Stored rows:

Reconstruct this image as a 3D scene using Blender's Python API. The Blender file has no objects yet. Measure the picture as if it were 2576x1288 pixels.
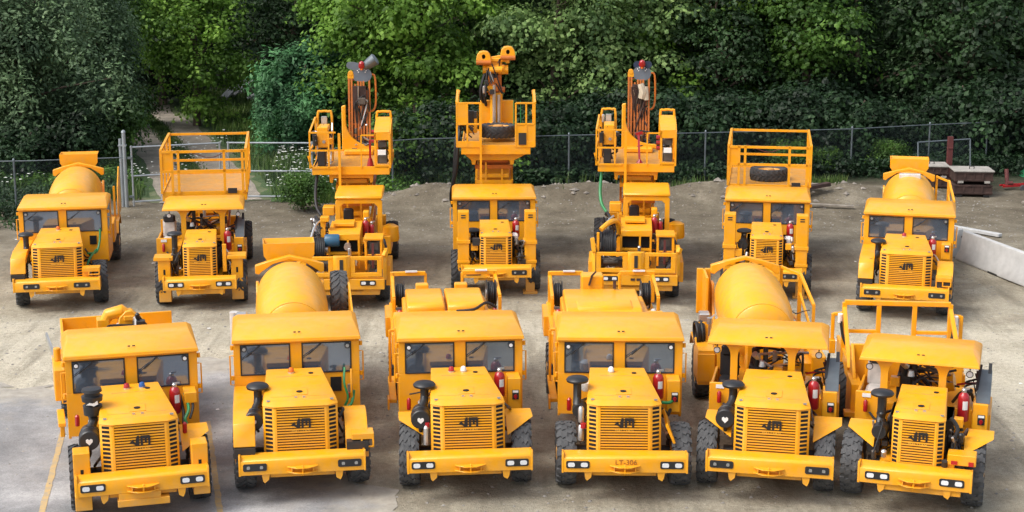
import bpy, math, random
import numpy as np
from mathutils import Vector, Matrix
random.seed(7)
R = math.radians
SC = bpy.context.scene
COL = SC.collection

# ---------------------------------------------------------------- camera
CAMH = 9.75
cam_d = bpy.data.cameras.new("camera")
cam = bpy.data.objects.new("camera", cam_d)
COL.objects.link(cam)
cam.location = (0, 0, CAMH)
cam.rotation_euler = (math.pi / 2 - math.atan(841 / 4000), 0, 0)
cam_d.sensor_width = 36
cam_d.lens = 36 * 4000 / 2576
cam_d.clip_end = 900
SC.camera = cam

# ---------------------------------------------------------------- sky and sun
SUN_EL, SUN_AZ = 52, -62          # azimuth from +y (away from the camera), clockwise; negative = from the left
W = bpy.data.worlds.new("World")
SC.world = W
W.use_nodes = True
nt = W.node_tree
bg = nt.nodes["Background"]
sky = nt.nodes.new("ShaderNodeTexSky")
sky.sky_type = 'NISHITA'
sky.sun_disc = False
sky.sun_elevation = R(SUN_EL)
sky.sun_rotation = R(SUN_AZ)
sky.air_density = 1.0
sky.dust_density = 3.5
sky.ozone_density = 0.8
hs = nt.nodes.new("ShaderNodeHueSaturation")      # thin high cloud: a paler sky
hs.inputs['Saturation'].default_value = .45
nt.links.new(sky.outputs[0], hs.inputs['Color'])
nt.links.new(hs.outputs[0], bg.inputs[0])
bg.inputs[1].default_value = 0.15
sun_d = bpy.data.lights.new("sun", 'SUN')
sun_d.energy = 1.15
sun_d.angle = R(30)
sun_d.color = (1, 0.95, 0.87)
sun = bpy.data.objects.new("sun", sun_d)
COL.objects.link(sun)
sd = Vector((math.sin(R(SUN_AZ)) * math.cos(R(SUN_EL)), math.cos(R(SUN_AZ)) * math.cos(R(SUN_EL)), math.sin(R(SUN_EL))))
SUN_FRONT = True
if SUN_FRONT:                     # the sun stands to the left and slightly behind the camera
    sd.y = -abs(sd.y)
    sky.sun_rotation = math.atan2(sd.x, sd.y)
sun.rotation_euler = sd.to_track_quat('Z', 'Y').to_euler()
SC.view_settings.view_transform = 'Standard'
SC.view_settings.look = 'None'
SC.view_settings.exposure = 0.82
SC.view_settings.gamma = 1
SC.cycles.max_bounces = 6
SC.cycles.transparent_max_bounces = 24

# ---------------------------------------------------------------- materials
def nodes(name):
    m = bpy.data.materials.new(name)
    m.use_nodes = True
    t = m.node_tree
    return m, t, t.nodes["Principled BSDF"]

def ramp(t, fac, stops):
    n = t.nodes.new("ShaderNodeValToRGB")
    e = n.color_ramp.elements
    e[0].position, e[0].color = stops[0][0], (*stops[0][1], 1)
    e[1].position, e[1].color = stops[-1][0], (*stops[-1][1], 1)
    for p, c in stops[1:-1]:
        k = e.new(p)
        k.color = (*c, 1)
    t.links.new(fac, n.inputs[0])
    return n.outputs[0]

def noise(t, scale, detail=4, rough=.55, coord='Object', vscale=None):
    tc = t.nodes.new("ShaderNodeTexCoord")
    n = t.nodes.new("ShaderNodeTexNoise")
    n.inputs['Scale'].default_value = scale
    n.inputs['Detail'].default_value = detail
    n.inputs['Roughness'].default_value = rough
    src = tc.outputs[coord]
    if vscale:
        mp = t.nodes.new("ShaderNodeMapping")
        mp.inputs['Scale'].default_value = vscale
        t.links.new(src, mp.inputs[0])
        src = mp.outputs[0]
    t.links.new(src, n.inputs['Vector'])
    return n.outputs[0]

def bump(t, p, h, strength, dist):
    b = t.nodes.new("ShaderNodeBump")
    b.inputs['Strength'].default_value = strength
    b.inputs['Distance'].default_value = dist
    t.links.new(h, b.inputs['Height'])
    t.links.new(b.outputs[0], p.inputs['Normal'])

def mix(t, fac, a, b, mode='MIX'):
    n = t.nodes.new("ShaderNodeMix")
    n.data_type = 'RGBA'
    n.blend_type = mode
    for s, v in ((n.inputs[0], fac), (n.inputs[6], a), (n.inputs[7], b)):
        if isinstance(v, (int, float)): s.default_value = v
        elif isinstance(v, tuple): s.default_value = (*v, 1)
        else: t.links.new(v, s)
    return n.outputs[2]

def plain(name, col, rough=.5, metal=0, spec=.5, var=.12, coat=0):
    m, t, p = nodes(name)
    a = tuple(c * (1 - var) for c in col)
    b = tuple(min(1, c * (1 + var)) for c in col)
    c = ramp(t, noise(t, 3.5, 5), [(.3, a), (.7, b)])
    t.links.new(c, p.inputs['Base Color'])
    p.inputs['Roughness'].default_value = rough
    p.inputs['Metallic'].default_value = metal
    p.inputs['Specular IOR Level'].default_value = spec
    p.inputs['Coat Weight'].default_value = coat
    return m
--
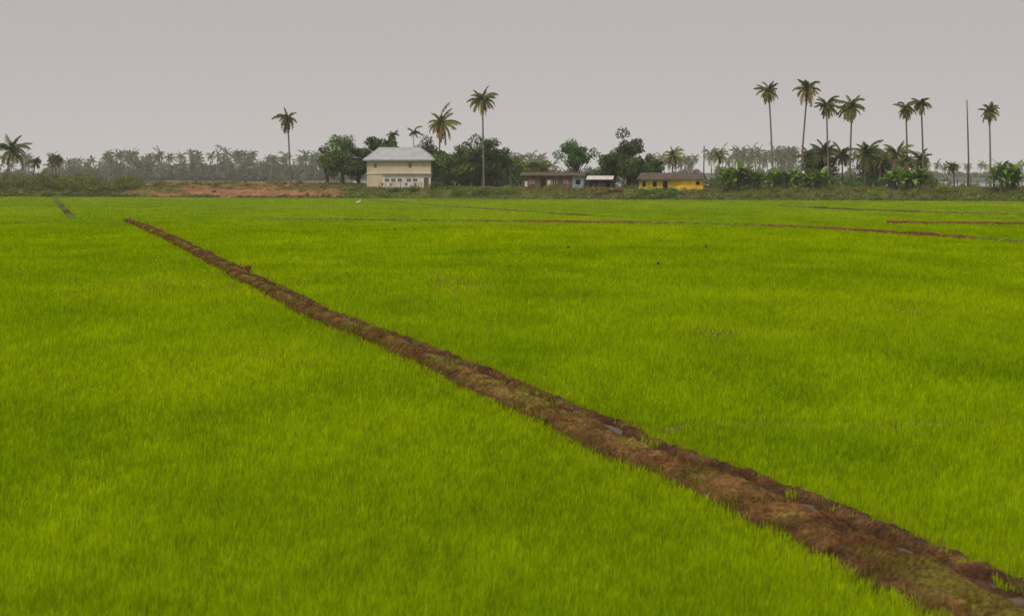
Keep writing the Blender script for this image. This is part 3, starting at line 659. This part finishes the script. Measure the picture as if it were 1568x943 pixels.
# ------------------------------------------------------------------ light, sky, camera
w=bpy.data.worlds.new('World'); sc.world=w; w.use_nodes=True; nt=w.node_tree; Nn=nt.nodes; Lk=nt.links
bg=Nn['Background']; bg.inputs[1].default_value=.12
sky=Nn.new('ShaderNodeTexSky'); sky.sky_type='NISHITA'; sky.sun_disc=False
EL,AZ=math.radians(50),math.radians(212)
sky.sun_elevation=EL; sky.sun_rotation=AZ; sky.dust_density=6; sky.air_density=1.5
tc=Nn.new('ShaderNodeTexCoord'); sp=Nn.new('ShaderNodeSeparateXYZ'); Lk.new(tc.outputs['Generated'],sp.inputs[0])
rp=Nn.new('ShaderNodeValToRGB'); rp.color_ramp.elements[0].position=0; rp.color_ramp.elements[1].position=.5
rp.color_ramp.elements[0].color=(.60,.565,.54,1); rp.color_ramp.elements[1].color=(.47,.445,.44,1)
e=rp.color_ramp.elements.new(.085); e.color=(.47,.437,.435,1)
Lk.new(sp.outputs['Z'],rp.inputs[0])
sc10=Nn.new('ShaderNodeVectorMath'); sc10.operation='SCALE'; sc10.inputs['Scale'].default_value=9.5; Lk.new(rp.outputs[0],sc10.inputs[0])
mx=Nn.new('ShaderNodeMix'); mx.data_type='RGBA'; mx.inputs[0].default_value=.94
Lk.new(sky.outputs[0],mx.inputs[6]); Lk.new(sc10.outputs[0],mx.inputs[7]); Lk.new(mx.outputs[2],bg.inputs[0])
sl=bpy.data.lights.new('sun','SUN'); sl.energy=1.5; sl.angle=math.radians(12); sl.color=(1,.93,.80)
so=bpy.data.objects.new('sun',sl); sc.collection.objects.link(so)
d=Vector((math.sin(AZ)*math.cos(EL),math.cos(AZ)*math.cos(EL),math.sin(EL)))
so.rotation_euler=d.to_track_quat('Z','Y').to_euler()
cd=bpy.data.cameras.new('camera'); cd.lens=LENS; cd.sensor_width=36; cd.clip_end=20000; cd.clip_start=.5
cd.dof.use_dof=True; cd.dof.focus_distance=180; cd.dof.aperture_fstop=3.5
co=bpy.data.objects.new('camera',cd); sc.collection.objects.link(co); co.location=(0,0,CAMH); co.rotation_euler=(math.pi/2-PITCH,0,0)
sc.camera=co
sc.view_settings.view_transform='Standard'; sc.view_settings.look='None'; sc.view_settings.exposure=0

What needs to be done: Set down, without pictures, the lines between the line holding "Reconstruct this image" and the line holding "SC.camera = cam", both inclusive.

Answer to this exercise:
Reconstruct this image as a 3D scene using Blender's Python API. The Blender file has no objects yet. Measure the picture as if it were 2576x1288 pixels.
import bpy, math, random
import numpy as np
from mathutils import Vector, Matrix
random.seed(7)
R = math.radians
SC = bpy.context.scene
COL = SC.collection

# ---------------------------------------------------------------- camera
CAMH = 9.75
cam_d = bpy.data.cameras.new("camera")
cam = bpy.data.objects.new("camera", cam_d)
COL.objects.link(cam)
cam.location = (0, 0, CAMH)
cam.rotation_euler = (math.pi / 2 - math.atan(841 / 4000), 0, 0)
cam_d.sensor_width = 36
cam_d.lens = 36 * 4000 / 2576
cam_d.clip_end = 900
SC.camera = cam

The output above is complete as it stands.